Nothing compares to Victron, sure they're more but they're worth it. I personally couldn't imagine leaving a system off and hoping everything works after winter. If I were you and had wifi wherever I stored it, I'd have a CerboGX and a couple of those 20w or a spare 100w panel and just toss it on the roof of the trailer above the cover. Leave everything on and feel comfortable knowing its all working and i'll get an email if batteries are low. randomly check the app just to be sure its all good.
 
the idle draw was another reason I’m cancelling my renogy 2k unit.

One more tip about the Eco mode on the Victron inverters. Eco mode doesn’t work in all applications. You program it and every X seconds, it offers power for Y seconds. It searches for a load, min/max load requirements are programmable. For our analog thermostat fridge, it works, but when I tried it out on our digital Samsung home fridge, it doesn’t work because every cycle of searching by the Victron acts like a hard reset to the fridge (not a problem in an analog fridge). My point being is if the extremely low idle draw of the Eco mode is a major selling point for you, do some research first to confirm it will work for your situation. Samlex inverters also offer low idle consumption, but some of their models are even pricier.
 
All victron inverters retain settings if power is lost. Actually, when you update settings using VEconfig or update the device I think it fully resets itself.

VA isn't W for inductive loads like AC its 80% other things are higher percentage.

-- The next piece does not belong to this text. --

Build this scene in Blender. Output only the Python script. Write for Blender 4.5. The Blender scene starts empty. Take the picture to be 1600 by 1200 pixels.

Nothing compares to Victron, sure they're more but they're worth it. I personally couldn't imagine leaving a system off and hoping everything works after winter. If I were you and had wifi wherever I stored it, I'd have a CerboGX and a couple of those 20w or a spare 100w panel and just toss it on the roof of the trailer above the cover. Leave everything on and feel comfortable knowing its all working and i'll get an email if batteries are low. randomly check the app just to be sure its all good.
I’m still coming around to a different mindset from the old lead acid where I pull the disconnect and store it (after the other pre-storage procedures). I guess I have to rethink things with a lithium system with the inverter. Unfortunately most of the storage places don’t have WiFi so that’s a bust, but I generally check things maybe once a month or so…so could probably catch things, especially once I know what a steady state idle draw is. Generally all of the other appliances are turned off (fridge etc) but I had always just pulled the disconnect to prevent any phantom draw.